9. This decision holds that if there is a significant undervaluation of the property concerned, namely, of 15 per cent. or more and if the appropriate authority is satisfied that in an agreement to sell immovable property in such areas, the consideration shown in the agreement for sale is less than the fair market value, a presumption may be drawn that there is undervaluation with a view to evade tax, However, such presumption is rebuttable and the intended seller or purchaser can lead evidence to rebut such a presumption.

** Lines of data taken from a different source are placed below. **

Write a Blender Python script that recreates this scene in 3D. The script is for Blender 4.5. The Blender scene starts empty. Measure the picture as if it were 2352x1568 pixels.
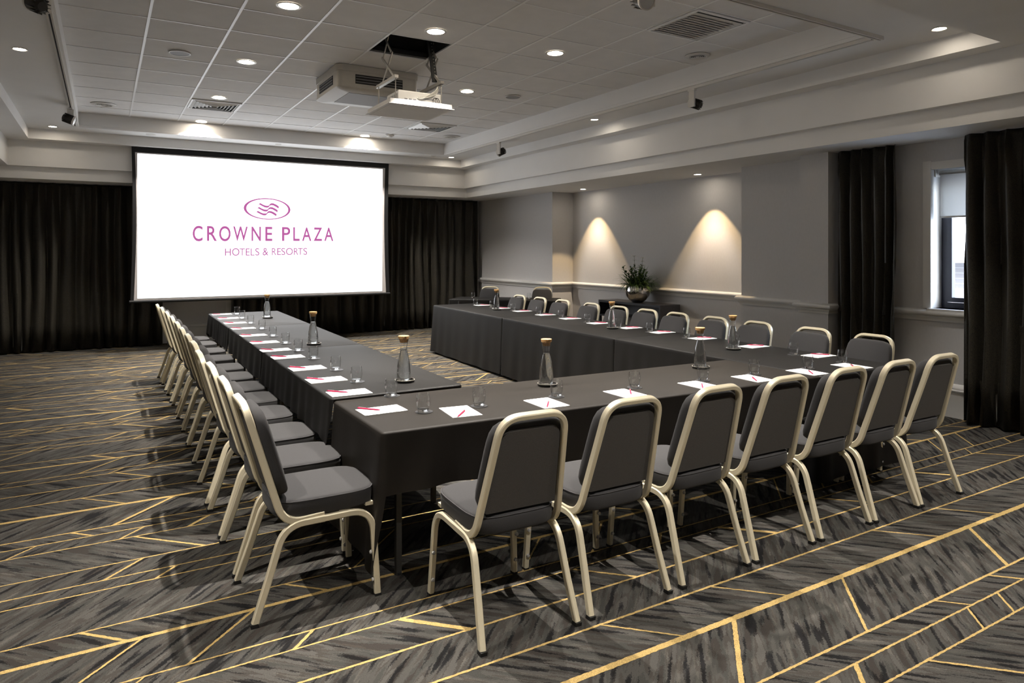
import bpy, bmesh, math, random
from mathutils import Vector, Matrix
R = random.Random(7)
PI = math.pi
col = bpy.context.scene.collection
sin, cos = math.sin, math.cos

# ------------------------------------------------------------------ materials
def new_mat(name):
    m = bpy.data.materials.new(name); m.use_nodes = True
    nt = m.node_tree
    return m, nt, nt.nodes['Principled BSDF']

def mat(name, c, rough=.5, metal=0., var=.06, scale=30., bump=0., bscale=200., sheen=0., spec=.5, stretch=None, trans=0., ior=1.45, emit=None, estr=0., alpha=1.):
    m, nt, b = new_mat(name)
    b.inputs['Roughness'].default_value = rough
    b.inputs['Metallic'].default_value = metal
    b.inputs['Specular IOR Level'].default_value = spec
    b.inputs['IOR'].default_value = ior
    if trans: b.inputs['Transmission Weight'].default_value = trans
    if sheen:
        b.inputs['Sheen Weight'].default_value = sheen
        b.inputs['Sheen Roughness'].default_value = .5
    tc = nt.nodes.new('ShaderNodeTexCoord')
    mp = nt.nodes.new('ShaderNodeMapping')
    nt.links.new(tc.outputs['Object'], mp.inputs['Vector'])
    if stretch: mp.inputs['Scale'].default_value = stretch
    n = nt.nodes.new('ShaderNodeTexNoise'); n.inputs['Scale'].default_value = scale; n.inputs['Detail'].default_value = 3
    nt.links.new(mp.outputs['Vector'], n.inputs['Vector'])
    r = nt.nodes.new('ShaderNodeMapRange')
    r.inputs['To Min'].default_value = 1 - var; r.inputs['To Max'].default_value = 1 + var
    r.inputs['From Min'].default_value = .3; r.inputs['From Max'].default_value = .7
    nt.links.new(n.outputs['Fac'], r.inputs['Value'])
    mx = nt.nodes.new('ShaderNodeVectorMath'); mx.operation = 'SCALE'
    mx.inputs[0].default_value = c[:3]
    nt.links.new(r.outputs['Result'], mx.inputs['Scale'])
    nt.links.new(mx.outputs['Vector'], b.inputs['Base Color'])
    if bump:
        n2 = nt.nodes.new('ShaderNodeTexNoise'); n2.inputs['Scale'].default_value = bscale; n2.inputs['Detail'].default_value = 2
        nt.links.new(mp.outputs['Vector'], n2.inputs['Vector'])
        bp = nt.nodes.new('ShaderNodeBump'); bp.inputs['Strength'].default_value = bump; bp.inputs['Distance'].default_value = .004
        nt.links.new(n2.outputs['Fac'], bp.inputs['Height']); nt.links.new(bp.outputs['Normal'], b.inputs['Normal'])
    if emit:
        b.inputs['Emission Color'].default_value = (*emit, 1); b.inputs['Emission Strength'].default_value = estr
    return m

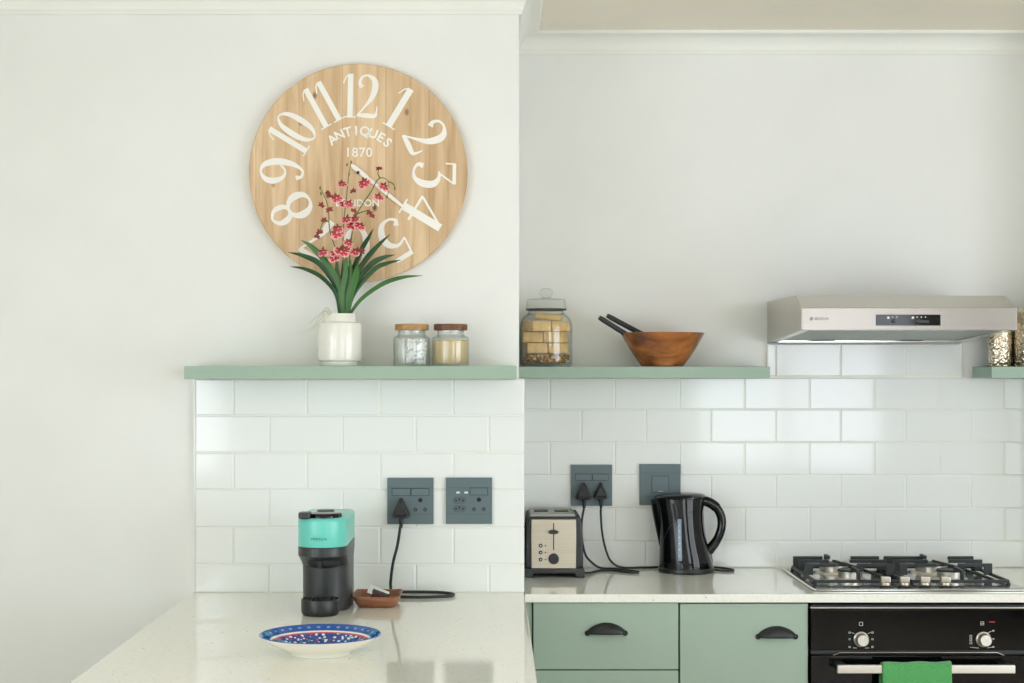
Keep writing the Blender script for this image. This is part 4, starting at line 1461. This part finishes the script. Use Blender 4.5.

10. Applying the said principle to the facts of the present case first we have to scrutinise whether by the impugned order any illegality has been committed by the respondents or not in arriving at a figure of Rs. 5,500 per sq. metre. We make it clear that this court will not interfere unless the illegality committed is perverse or the said authority has failed to consider the relevant material on record or has misconstrued the document in arriving at the conclusion. Admittedly, in paragraph 6 of the writ petition, the petitioner has averred that the price of the market value arrived at by a team of engineers of the respondent was Rs. 5,300 per sq. metre and this fact has not been denied in the counter-affidavit. Hence, we find that the respondents have not taken into consideration their own record of the market value arrived at by the said team of engineers. Therefore, it would be a case of non-application of mind.

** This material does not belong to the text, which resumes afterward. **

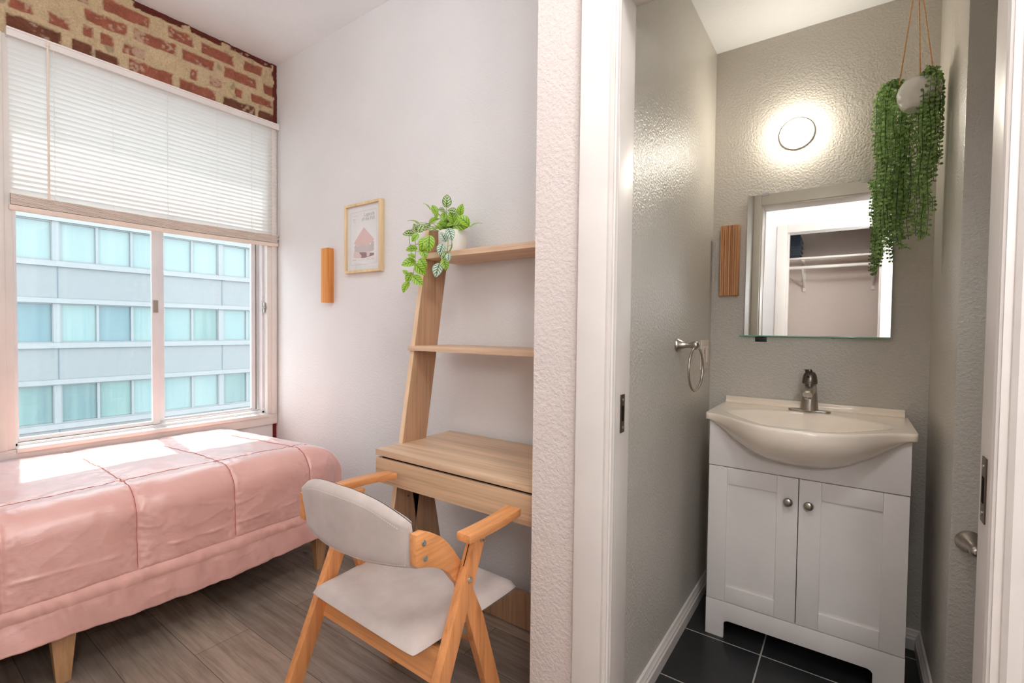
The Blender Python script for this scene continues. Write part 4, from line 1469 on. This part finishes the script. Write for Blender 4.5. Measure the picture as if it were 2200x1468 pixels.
for pth in (path, p2):
    th = MB()
    for i in range(len(pth) - 1):
        a, b = Vector(pth[i]), Vector(pth[i + 1])
        th.tube([a.lerp(b, 0.15), a.lerp(b, 0.70)], 0.0005, 4)
    th.build('stitching', M['thread'], backrest)

SIZE[0] = 1.0


# ------------------------------------------------------------------ vanity cabinet
vc = thing('vanity_cabinet', (-0.134, 2.13, 0), 'white shaker vanity cabinet with two doors under the basin', 'cabinet')
VX0, VX1, VY = -0.436, 0.168, 1.948
VT = 0.836
T = 0.016
b = MB()
b.box(VX0, VX0 + T, VY + 0.018, YB - 0.002, 0.0, VT).box(VX1 - T, VX1, VY + 0.018, YB - 0.002, 0.0, VT)
b.box(VX0 + T, VX1 - T, VY + 0.03, YB - 0.02, 0.125, 0.141).box(VX0 + T, VX1 - T, YB - 0.010, YB - 0.004, 0.14, VT)
b.box(VX0 + T, VX1 - T, VY + 0.018, VY + 0.03, 0.655, 0.675)
b.build('body', M['white_lacquer'], vc, 0.0015)
box('top_panel', M['white_lacquer'], (VX0, VX1, VY, VY + 0.018, 0.6645, VT), vc, 0.0015)
tk = MB().prism([(VX0, 0), (-0.371, 0), (-0.371, 0.058), (-0.366, 0.066), (-0.356, 0.070), (0.072, 0.070), (0.082, 0.066), (0.087, 0.058), (0.087, 0), (VX1, 0), (VX1, 0.1405), (VX0, 0.1405)],
                (0, VY, 0), (1, 0, 0), (0, 0, 1), (0, 0.018, 0))
tk.build('toe_kick', M['white_lacquer'], vc, 0.0012)


def shaker(x0, x1, knobx):
    z0, z1 = 0.1435, 0.6615
    st = 0.066 if x1 - x0 > 0 else 0.06
    m = MB()
    m.box(x0, x0 + st, VY, VY + 0.018, z0, z1).box(x1 - st, x1, VY, VY + 0.018, z0, z1)
    m.box(x0 + st + 0.0004, x1 - st - 0.0004, VY + 0.0003, VY + 0.018, z0, z0 + 0.060).box(x0 + st + 0.0004, x1 - st - 0.0004, VY + 0.0003, VY + 0.018, z1 - 0.062, z1)
    d = m.build('door', M['white_lacquer'], vc, 0.0007)
    box('panel', M['white_lacquer'], (x0 + st - 0.004, x1 - st + 0.004, VY + 0.0065, VY + 0.014, z0 + 0.055, z1 - 0.056), d)
    k = MB().lathe([(0.006, 0), (0.0055, 0.010), (0.007, 0.013), (0.0145, 0.016), (0.0155, 0.020), (0.0145, 0.0245), (0.010, 0.0275), (0.004, 0.029), (0, 0.0292)], (knobx, VY, 0.578), (0, -1, 0), 28)
    k.build('knob', M['nickel'], d, smooth=True, angle=50)
    return d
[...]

11. It is significant that, while arriving at the market value, two different considerations have to be made, one when the market value is fixed under the Land Acquisition Act and the other under Section 269UD of the Income-tax Act. In the earlier case, the compulsory acquisition is for a public purpose for which the market value is paid while the latter case is a case, where the property is sold by undervaluing in order to evade tax and the acquisition is made under Chapter XX-C of the Income-tax Act. Thus, in the latter case, for finding the market value, mere exemplars may not be sufficient but the authority has to scrutinise the evidence keeping in view whether such transaction on which valuation has been put, by undervaluing is such as was to evade tax. It has to take into consideration further factors as observed in the case of C. B. Gautam v. Union of India [1993] 199 ITR 530 (SC). Thus, even where the valuation given is under-valued, by more than 15 per cent., then the presumption may be drawn that it may be for the purpose of evading tax. However, it is rebuttable. It would depend on the facts of each case. It may be that even if the property is undervalued, the record may suggest that undervaluation is not for evading the tax. Then the pre-emptive purchase of the property under Section 269UD of the Income-tax Act would be illegal.

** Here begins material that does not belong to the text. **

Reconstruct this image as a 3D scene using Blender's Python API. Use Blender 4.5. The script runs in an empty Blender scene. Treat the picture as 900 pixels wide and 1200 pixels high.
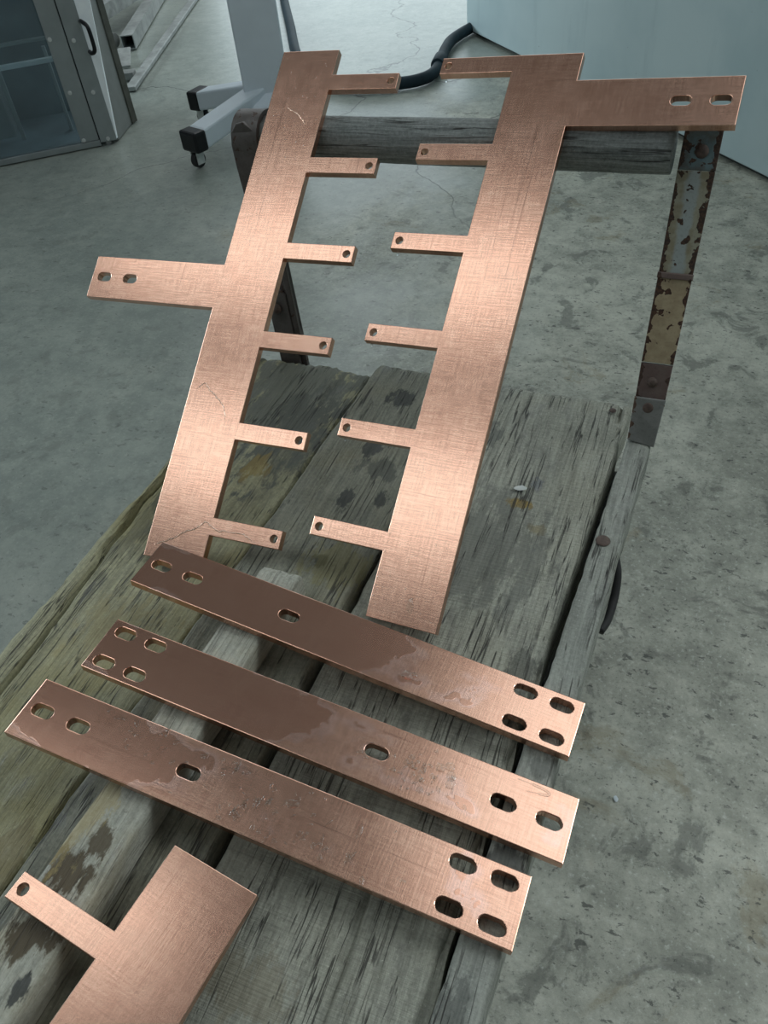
import bpy, bmesh, math, random
from math import sin, cos, pi, radians, sqrt
from mathutils import Vector, Matrix, noise
random.seed(4)
sc = bpy.context.scene
COL = sc.collection

# ------------------------------------------------------------------ camera, sky, lights
# World frame (metres): Z up, Y along the cart's planks, z = 0 at the deck's top, floor at FZ.
FZ = -0.33
cam = bpy.data.cameras.new('camera')
cam.sensor_fit = 'VERTICAL'; cam.sensor_height = 36.0; cam.lens = 919.06 / 1200 * 36.0
cam.clip_start = 0.02
camo = bpy.data.objects.new('camera', cam); COL.objects.link(camo)
RC = ((0.930952, -0.198807, 0.306273), (0.355862, 0.681883, -0.63906), (-0.081793, 0.703926, 0.705548))
camo.matrix_world = Matrix.Translation((0.068095, 0.0, 0.680946)) @ Matrix(RC).to_4x4()
sc.camera = camo

w = bpy.data.worlds.new('world'); sc.world = w; w.use_nodes = True
bg = w.node_tree.nodes['Background']
bg.inputs['Color'].default_value = (0.86, 0.98, 1.0, 1)      # dim daylight bounced around the workshop
bg.inputs['Strength'].default_value = 0.108

def area_light(name, loc, target, sx, sy, power, colour):
    l = bpy.data.lights.new(name, 'AREA'); l.shape = 'RECTANGLE'; l.size = sx; l.size_y = sy
    l.energy = power; l.color = colour
    o = bpy.data.objects.new(name, l); COL.objects.link(o)
    o.location = loc
    d = Vector(target) - Vector(loc)
    o.rotation_euler = d.to_track_quat('-Z', 'X' if abs(d.normalized().z) > .99 else 'Y').to_euler()
    return o
# translucent roof panels over the workshop, unseen added fills, and the open loading doors at its far end
def roof(name, x0, x1, y0, y1, z, power, colour=(1, .98, .95)):
    l = bpy.data.lights.new(name, 'AREA'); l.shape = 'RECTANGLE'; l.size = x1 - x0; l.size_y = y1 - y0
    l.energy = power; l.color = colour
    o = bpy.data.objects.new(name, l); COL.objects.link(o)
    o.location = ((x0 + x1) / 2, (y0 + y1) / 2, z)
    return o
def rad(r, x0, x1, y0, y1): return r * pi * (x1 - x0) * (y1 - y0)      # watts for a panel of radiance r
for nm, r, x0, x1, y0, y1 in (('roof_light', 2.5, -3.4, -0.85, 0.34, 0.74), ('roof_light.001', 2.5, -3.6, -0.8, -0.90, -0.35),
                              ('roof_light.002', 1.6, 0.08, 2.4, 0.9, 2.8), ('far_fill', 1.7, -4.0, 4.5, 3.8, 8.5),  # second panel here is unseen fill, added to brighten the floor
                              ('right_fill', 6.4, 2.0, 5.2, 1.5, 5.8)):  # unseen fill panel, added to brighten the right-hand floor
    roof(nm, x0, x1, y0, y1, 2.9, rad(r, x0, x1, y0, y1), (.93, .99, 1.0))
area_light('side_fill', (-7.0, 2.0, 1.6), (0.0, 2.6, 0.3), 5.0, 1.6, 215, (.82, .94, 1.0))  # unseen fill, added to light the cabinet and stand
area_light('open_loading_door', (-3.0, 11.0, 1.5), (-1.0, 2.0, -0.3), 7.0, 3.6, 150, (.78, .93, 1.0))

sc.view_settings.view_transform = 'Standard'; sc.view_settings.look = 'None'
sc.view_settings.gamma = 1.0; sc.view_settings.use_curve_mapping = False
sc.view_settings.exposure = 0.0

# ------------------------------------------------------------------ object helpers
def mesh_obj(name, verts, faces, mat, parent=None, smooth=False):
    me = bpy.data.meshes.new(name); me.from_pydata([tuple(v) for v in verts], [], faces); me.validate()
    if mat: me.materials.append(mat)
    if smooth: me.polygons.foreach_set('use_smooth', [True] * len(me.polygons))
    o = bpy.data.objects.new(name, me); COL.objects.link(o)
    if parent: o.parent = parent
    return o
def bm_obj(name, bm, mat, parent=None, smooth=False, autosmooth=None, recalc=True):
    if recalc: bmesh.ops.recalc_face_normals(bm, faces=bm.faces)
    me = bpy.data.meshes.new(name); bm.to_mesh(me); bm.free()
    if mat: me.materials.append(mat)
    if smooth or autosmooth: me.polygons.foreach_set('use_smooth', [True] * len(me.polygons))
    if autosmooth: me.set_sharp_from_angle(angle=radians(autosmooth))
    o = bpy.data.objects.new(name, me); COL.objects.link(o)
    if parent: o.parent = parent
    return o
def tag(o, label=None, cat=None, group=None, kind=None):
    if label: o['label'] = label
    if cat: o['category'] = cat
    if group: o['group'] = group
    if kind: o['kind'] = kind
    return o
def empty(name, label, cat, loc=(0, 0, 0), M=None, group=None):
    o = bpy.data.objects.new(name, None); COL.objects.link(o); o.empty_display_size = .05
    if M is not None: o.matrix_world = M
    else: o.location = loc
    return tag(o, label, cat, group)
def mat4(R, O): return Matrix.Translation(O) @ Matrix(R).to_4x4()
def frame(o, xa, ya):
    """matrix from an origin, an x axis and an approximate y axis"""
    X = Vector(xa).normalized(); Z = X.cross(Vector(ya)).normalized(); Y = Z.cross(X)
    return Matrix(((X.x, Y.x, Z.x, o[0]), (X.y, Y.y, Z.y, o[1]), (X.z, Y.z, Z.z, o[2]), (0, 0, 0, 1)))
def add_box(bm, lo, hi, M=None, bevel=0.0, seg=2):
    t = bmesh.new(); bmesh.ops.create_cube(t, size=1.0)
    for v in t.verts:
        v.co = Vector([lo[i] + (v.co[i] + .5) * (hi[i] - lo[i]) for i in range(3)])
    if bevel: bmesh.ops.bevel(t, geom=list(t.edges), offset=bevel, segments=seg, affect='EDGES', profile=.5)
    if M is not None: bmesh.ops.transform(t, matrix=M, verts=t.verts)
    me = bpy.data.meshes.new('tmp'); t.to_mesh(me); t.free(); bm.from_mesh(me); bpy.data.meshes.remove(me)
def add_cyl(bm, p0, p1, r0, r1=None, n=24, bevel=0.0):
    p0, p1 = Vector(p0), Vector(p1); r1 = r0 if r1 is None else r1
    t = bmesh.new(); d = p1 - p0
    bmesh.ops.create_cone(t, cap_ends=True, cap_tris=False, segments=n, radius1=r0, radius2=r1, depth=d.length)
    if bevel:
        bmesh.ops.bevel(t, geom=[e for e in t.edges if len(e.link_faces) == 2 and max(len(f.verts) for f in e.link_faces) > 4], offset=bevel, segments=2, affect='EDGES', profile=.5)
    M = Matrix.Translation((p0 + p1) / 2) @ d.to_track_quat('Z', 'Y').to_matrix().to_4x4()
    bmesh.ops.transform(t, matrix=M, verts=t.verts)
    me = bpy.data.meshes.new('tmp'); t.to_mesh(me); t.free(); bm.from_mesh(me); bpy.data.meshes.remove(me)
def smooth_path(pts, sub=8):
    P = [Vector(p) for p in pts]; P = [P[0] * 2 - P[1]] + P + [P[-1] * 2 - P[-2]]; out = []
    for i in range(1, len(P) - 2):
        a, b, c, d = P[i - 1:i + 3]
        for k in range(sub):
            t = k / sub
            out.append(.5 * (2 * b + (c - a) * t + (2 * a - 5 * b + 4 * c - d) * t * t + (3 * b - a - 3 * c + d) * t ** 3))
    out.append(P[-2]); return out
def add_tube(bm, pts, r, n=12, flat=1.0):
    """tube along points; r is a number or a list; flat squashes it in z"""
    pts = [Vector(p) for p in pts]; rings = []; up = Vector((0, 0, 1)); u = None
    for i, p in enumerate(pts):
        t = (pts[min(i + 1, len(pts) - 1)] - pts[max(i - 1, 0)]).normalized()
        if u is None: u = t.cross(up if abs(t.z) < .95 else Vector((1, 0, 0))).normalized()
        u = (u - t * u.dot(t)).normalized(); v = t.cross(u)
        rr = r[i] if isinstance(r, (list, tuple)) else r
        ring = []
        for k in range(n):
            q = (u * cos(2 * pi * k / n) + v * sin(2 * pi * k / n)) * rr; q.z *= flat
            ring.append(bm.verts.new(p + q))
        rings.append(ring)
    for a, b in zip(rings, rings[1:]):
        for k in range(n): bm.faces.new((a[k], a[(k + 1) % n], b[(k + 1) % n], b[k]))
    bm.faces.new(rings[0][::-1]); bm.faces.new(rings[-1])
def plate_mesh(name, outline, holes, th, bevel):
    """flat plate with real holes: outline in local xy, top face at z = 0"""
    cu = bpy.data.curves.new('tmp', 'CURVE'); cu.dimensions = '2D'; cu.fill_mode = 'BOTH'
    cu.extrude = th / 2 - bevel; cu.bevel_depth = bevel; cu.offset = -bevel; cu.bevel_resolution = 1
    for loop in [outline] + holes:
        s = cu.splines.new('POLY'); s.points.add(len(loop) - 1); s.use_cyclic_u = True
        for p, q in zip(s.points, loop): p.co = (q[0], q[1], 0, 1)
    t = bpy.data.objects.new('tmp', cu); COL.objects.link(t)
    dg = bpy.context.evaluated_depsgraph_get(); dg.update()
    me = bpy.data.meshes.new_from_object(t.evaluated_get(dg)); me.name = name
    bpy.data.objects.remove(t); bpy.data.curves.remove(cu)
    bm = bmesh.new(); bm.from_mesh(me)
    bmesh.ops.remove_doubles(bm, verts=bm.verts, dist=1e-6)
    for v in bm.verts: v.co.z -= th / 2
    bm.normal_update()
    for f in bm.faces: f.material_index = 1 if abs(f.normal.z) < .4 else 0
    bm.to_mesh(me); bm.free()
    me.materials.clear()
    me.polygons.foreach_set('use_smooth', [False] * len(me.polygons))
    return me
def slot(cx, cy, L=.0228, Wd=.0122, n=9):
    h = (L - Wd) / 2; r = Wd / 2; out = []
    for k in range(n): a = -pi / 2 + pi * k / (n - 1); out.append((cx + h + r * cos(a), cy + r * sin(a)))
    for k in range(n): a = pi / 2 + pi * k / (n - 1); out.append((cx - h + r * cos(a), cy + r * sin(a)))
    return out
def circ(cx, cy, r, n=20): return [(cx + r * cos(2 * pi * k / n), cy + r * sin(2 * pi * k / n)) for k in range(n)]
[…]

12. On the basis of these premises, as given by the Supreme Court and as we have observed above, we find, as held earlier, that on the records of the respondents themselves their own engineers have recorded that the market value of the property is Rs. 5,300 per sq. metre which has not been considered by the respondents. In case that price is accepted to be the true market price then it would be marginal undervaluation to the extent of 0.25 per cent. from 15 per cent., as shown by the petitioner in the sale deed. Hence, this undervaluation price from 15 per cent. would only be 0.25 per cent. which on the facts and circumstances of the case cannot be considered as amounting to undervaluation of the property for the purpose of evading tax. Accordingly, the impugned order dated May 12, 1993, annexure-4, to the writ petition is hereby quashed and we direct the said authority to pass a fresh order in the light of the observations made by us and taking into consideration the aforesaid engineers' report, preferably within a period of three months from the date a certified copy of this order is filed before the said authority.

13. With the aforesaid observations, the present writ petition is disposed of finally.

14. A certified copy of this order shall be supplied to learned counsel for the petitioner on payment of the usual charges within three weeks.